[Begin Data section]

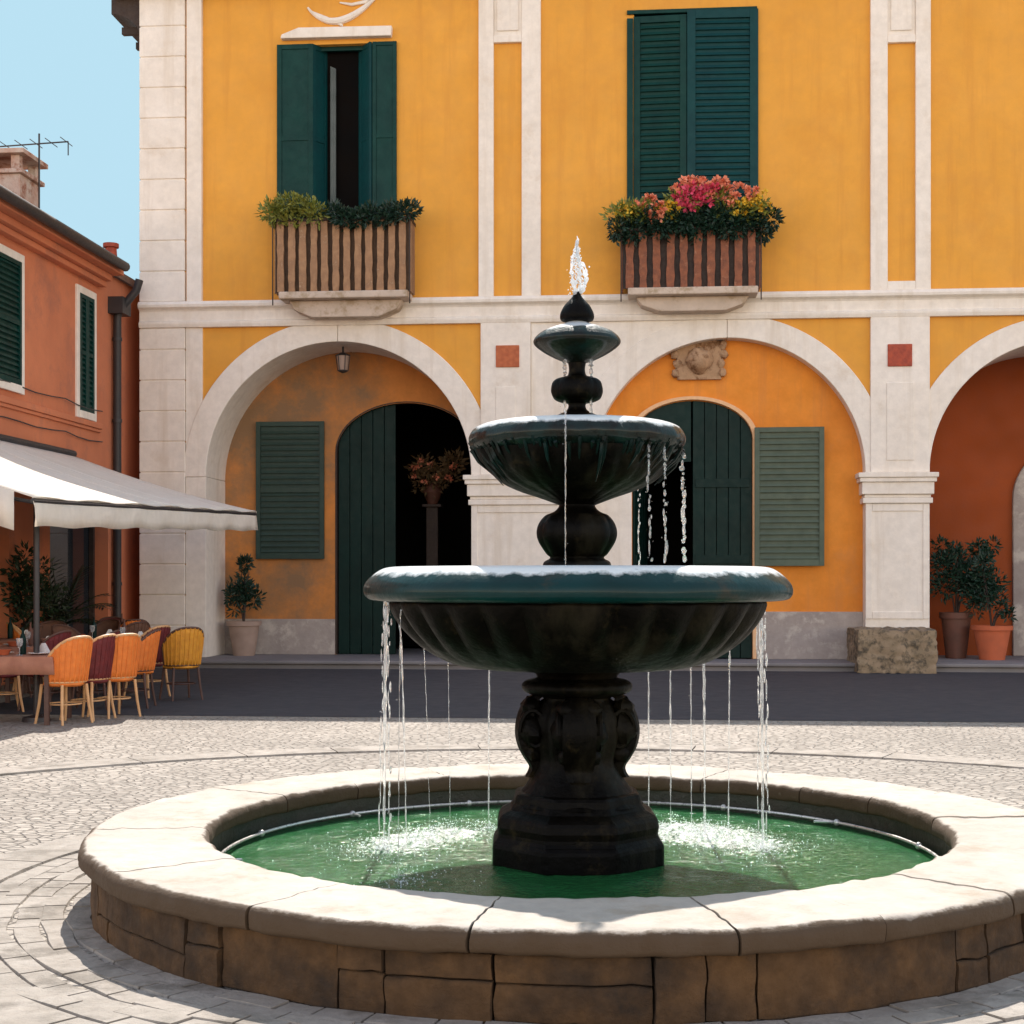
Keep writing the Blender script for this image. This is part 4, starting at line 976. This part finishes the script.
spots = [(T1, 'the front rust table'), (T2, 'the second rust table'), (T3, 'the cream table behind the burgundy chairs'), (T4, 'the cream table behind the golden chair')]
for T, nm in spots:
    x, y = T.location.x, T.location.y
    plate(x+.24, y-.05, .762, 'white plate on the square side of '+nm); plate(x-.22, y+.05, .762, 'white plate on the house side of '+nm)
    glass(x+.08, y-.2, .76, 'wine glass at the near edge of '+nm); glass(x-.05, y+.22, .76, 'wine glass at the far edge of '+nm)
def bottle(x, y, z, m, label):
    mb = MB(); mb.lathe([(.036, 0), (.038, .01), (.038, .17), (.030, .2), (.013, .24), (.013, .29), (.015, .3), (0, .3)], 16, (x, y, z)); tag(mb.build('bottle', m, None, smooth=True), label, 'bottle', 'bottles on the cafe tables')
for T, nm in spots+[(T6, 'the third rust table'), (T7, 'the farthest cream table'), (T5, 'the dark round table')]:
    bottle(T.location.x+.02, T.location.y+.03, .76, 'doorgreen' if T in (T1, T3, T6) else 'brownpot', 'dark bottle standing on '+nm)
    mb = MB(); x, y = T.location.x-.12, T.location.y-.16
    mb.lathe([(.05, 0), (.075, .05), (.085, .06), (.07, .055), (0, .03)], 18, (x, y, .76)); tag(mb.build('bowl', 'terra', None, smooth=True), 'small clay bowl on '+nm, 'bowl', 'bowls on the cafe tables')
    mb = MB(); x, y = T.location.x+.2, T.location.y+.18
    mb.prism([(x-.07, .764), (x+.07, .764), (x+.005, .88), (x-.005, .88)], y-.05, y+.05); tag(mb.build('napkin', 'china', None), 'folded white napkin on '+nm, 'napkin', 'napkins on the cafe tables')
# big plants against the house
x_, y_ = gp(84, 24.6)
E = empty('palm_plant', (x_-.4, y_, 0), 'large dark palm in a clay tub in front of the house under the awning', 'potted plant')
bx_ = x_-.4
mb = MB(); mb.lathe([(.25, 0), (.36, .55), (.4, .56), (.4, .64), (.34, .64), (.32, .58), (0, .58)], 28, (bx_, y_, 0)); mb.build('pot', 'terra', E, smooth=True)
mb = MB(); st = MB()
for k in range(26):
    a_ = k*2.4; el = random.uniform(.35, 1.35); L = random.uniform(.9, 1.5); pts = []
    for i in range(9):
        s_ = i/8; rr = L*s_*math.cos(el)*(.9); zz = .6+L*s_*math.sin(el)+.25-(.55*s_*s_*L*math.cos(el))
        pts.append(Vector((bx_+rr*math.cos(a_), y_+rr*math.sin(a_), zz)))
    pts[0].z = .58
    st.tube(pts, [.014-.001*i for i in range(9)], 5)
    for i in range(2, 9):
        for q in (-1, 1):
            for h_ in (0, .5):
                p0 = pts[i-1].lerp(pts[i], h_); dr = (pts[i]-pts[i-1]).normalized(); sd_ = dr.cross(Vector((0, 0, 1))).normalized()*q
                d_ = (dr*.7+sd_+Vector((0, 0, -.25))).normalized(); L2 = .30*(1-.4*abs(i/8-.5)); nrm = Vector((0, 0, 1))
                wv = d_.cross(nrm).normalized()*.022
                mb.add([p0, p0+d_*L2*.5+wv, p0+d_*L2, p0+d_*L2*.5-wv], [(0, 1, 2, 3)])
st.build('stems', 'leaf', E); mb.build('foliage', 'leaf', E)
x_, y_ = gp(60, 23.2)
pot('potted_shrub', x_-.45, y_, 0, .28, .55, 'brownpot', 'leaf', 'dark leafy shrub in a brown pot beside the palm by the shop window', [(0, 0, 1.2, .5, .45, .6), (0, 0, 1.8, .35, .35, .35)], n=1500, cat='potted plant')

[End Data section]

**Exercise details**
Reproduce the material word for word, minus the images.

**Result of this exercise**
Keep writing the Blender script for this image. This is part 4, starting at line 976. This part finishes the script.
spots = [(T1, 'the front rust table'), (T2, 'the second rust table'), (T3, 'the cream table behind the burgundy chairs'), (T4, 'the cream table behind the golden chair')]
for T, nm in spots:
    x, y = T.location.x, T.location.y
    plate(x+.24, y-.05, .762, 'white plate on the square side of '+nm); plate(x-.22, y+.05, .762, 'white plate on the house side of '+nm)
    glass(x+.08, y-.2, .76, 'wine glass at the near edge of '+nm); glass(x-.05, y+.22, .76, 'wine glass at the far edge of '+nm)
def bottle(x, y, z, m, label):
    mb = MB(); mb.lathe([(.036, 0), (.038, .01), (.038, .17), (.030, .2), (.013, .24), (.013, .29), (.015, .3), (0, .3)], 16, (x, y, z)); tag(mb.build('bottle', m, None, smooth=True), label, 'bottle', 'bottles on the cafe tables')
for T, nm in spots+[(T6, 'the third rust table'), (T7, 'the farthest cream table'), (T5, 'the dark round table')]:
    bottle(T.location.x+.02, T.location.y+.03, .76, 'doorgreen' if T in (T1, T3, T6) else 'brownpot', 'dark bottle standing on '+nm)
    mb = MB(); x, y = T.location.x-.12, T.location.y-.16
    mb.lathe([(.05, 0), (.075, .05), (.085, .06), (.07, .055), (0, .03)], 18, (x, y, .76)); tag(mb.build('bowl', 'terra', None, smooth=True), 'small clay bowl on '+nm, 'bowl', 'bowls on the cafe tables')
    mb = MB(); x, y = T.location.x+.2, T.location.y+.18
    mb.prism([(x-.07, .764), (x+.07, .764), (x+.005, .88), (x-.005, .88)], y-.05, y+.05); tag(mb.build('napkin', 'china', None), 'folded white napkin on '+nm, 'napkin', 'napkins on the cafe tables')
# big plants against the house
x_, y_ = gp(84, 24.6)
E = empty('palm_plant', (x_-.4, y_, 0), 'large dark palm in a clay tub in front of the house under the awning', 'potted plant')
bx_ = x_-.4
mb = MB(); mb.lathe([(.25, 0), (.36, .55), (.4, .56), (.4, .64), (.34, .64), (.32, .58), (0, .58)], 28, (bx_, y_, 0)); mb.build('pot', 'terra', E, smooth=True)
mb = MB(); st = MB()
for k in range(26):
    a_ = k*2.4; el = random.uniform(.35, 1.35); L = random.uniform(.9, 1.5); pts = []
    for i in range(9):
        s_ = i/8; rr = L*s_*math.cos(el)*(.9); zz = .6+L*s_*math.sin(el)+.25-(.55*s_*s_*L*math.cos(el))
        pts.append(Vector((bx_+rr*math.cos(a_), y_+rr*math.sin(a_), zz)))
    pts[0].z = .58
    st.tube(pts, [.014-.001*i for i in range(9)], 5)
    for i in range(2, 9):
        for q in (-1, 1):
            for h_ in (0, .5):
                p0 = pts[i-1].lerp(pts[i], h_); dr = (pts[i]-pts[i-1]).normalized(); sd_ = dr.cross(Vector((0, 0, 1))).normalized()*q
                d_ = (dr*.7+sd_+Vector((0, 0, -.25))).normalized(); L2 = .30*(1-.4*abs(i/8-.5)); nrm = Vector((0, 0, 1))
                wv = d_.cross(nrm).normalized()*.022
                mb.add([p0, p0+d_*L2*.5+wv, p0+d_*L2, p0+d_*L2*.5-wv], [(0, 1, 2, 3)])
st.build('stems', 'leaf', E); mb.build('foliage', 'leaf', E)
x_, y_ = gp(60, 23.2)
pot('potted_shrub', x_-.45, y_, 0, .28, .55, 'brownpot', 'leaf', 'dark leafy shrub in a brown pot beside the palm by the shop window', [(0, 0, 1.2, .5, .45, .6), (0, 0, 1.8, .35, .35, .35)], n=1500, cat='potted plant')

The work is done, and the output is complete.